El escenario, totalmente teñido de colores fríos, enmarca las interacciones de personajes que manifiestan un rango de emociones estrictamente delimitado: nadie se altera mayormente por nada, hasta el enojo y la desesperación se viven en una zona media, segura. Encontrar pareja –aunque se trate de un asunto de supervivencia humana– no parece ser más que un trámite necesario y aceptado.

No se habla de amantes ni de amor: las parejas se conforman como una ecuación matemática (se habla de habitaciones sencillas y habitaciones dobles, actividades para solteros y actividades para parejas). Ese alguien que todos buscan sirve simplemente para completar el par, un par que sólo puede conformarse entre piezas que en un nivel inmediato y de manera públicamente evidente encajan. Las medidas que los personajes toman para permanecer juntos sirven como preservación de esa paridad sistemática más que como necesidad de un vínculo real. Las piezas sobrantes son desechadas.

«Amo al otro no según sus cualidades (compatibilizadas) sino según su existencia; por un movimiento que ustedes bien podrían llamar místico, amo no lo que él es sino: que él es.»² Ese amor complejo e inabarcable cuyos rincones se ha dedicado a explorar incesantemente el humano, se traduce en este mundo a una serie de elecciones binarias. Parece tratarse de una inversión del discurso amoroso de Roland Barthes: en un afán por allanar las complejidades del vínculo amoroso, los personajes eligen a un otro para después forzarlo a encajar en la lista de requisitos establecida –si permanecen juntos después del plazo estipulado, están listos para reincorporarse a la sociedad como una pareja sana y feliz. El amor se ve reducido a la mímica del amor, al discurso amoroso ensayado, acartonado y replicado en cada uno de los pares.

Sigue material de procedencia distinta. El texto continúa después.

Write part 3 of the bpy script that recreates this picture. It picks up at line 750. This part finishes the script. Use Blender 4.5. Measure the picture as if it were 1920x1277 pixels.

Quienes se atreven a decir «Te amo (más que a nada en el mundo)», la pareja que se dedica a entablar una conversación que se va complejizando con el tiempo, que se arriesga a pesar de la incertidumbre, está cometiendo el acto más revolucionario posible, está amenazando la estabilidad –¿quién puede hablar de un amor permanentemente estable?. Por más que este mundo distópico presente a todas luces tintes de ciencia ficción, por más que se describa un escenario que sólo admite como opciones la relación o la muerte humana, por más que el humor negro de Lánthimos plantee situaciones ridículas, el relato sabe incómodamente inmediato. La incertidumbre y los matices –en esta dimensión también– parecen peligrosos. Hoy, las cartas de presentación no distan demasiado de una serie de opciones elegibles. Gustos e intereses para ser seleccionados entre una lista, algoritmos de compatibilidad, conversaciones en 140 caracteres (o menos), deslizar el dedo hacia la derecha o hacia la izquierda en Tinder: el elogio de la simplificación. Esta sociedad también tiene algo desesperadamente binario.


¹ Roland Barthes partiendo de Jacques Lacan, Fragmentos de un discurso amoroso, Siglo XXI, Madrid, 1982, p. 93.

² Roland Barthes partiendo de Jean-Louis Bouttes, idem., p. 93.


Ana Laura Pérez Flores es licenciada en Comunicación Social por la UAM-X y coordinadora editorial de Icónica.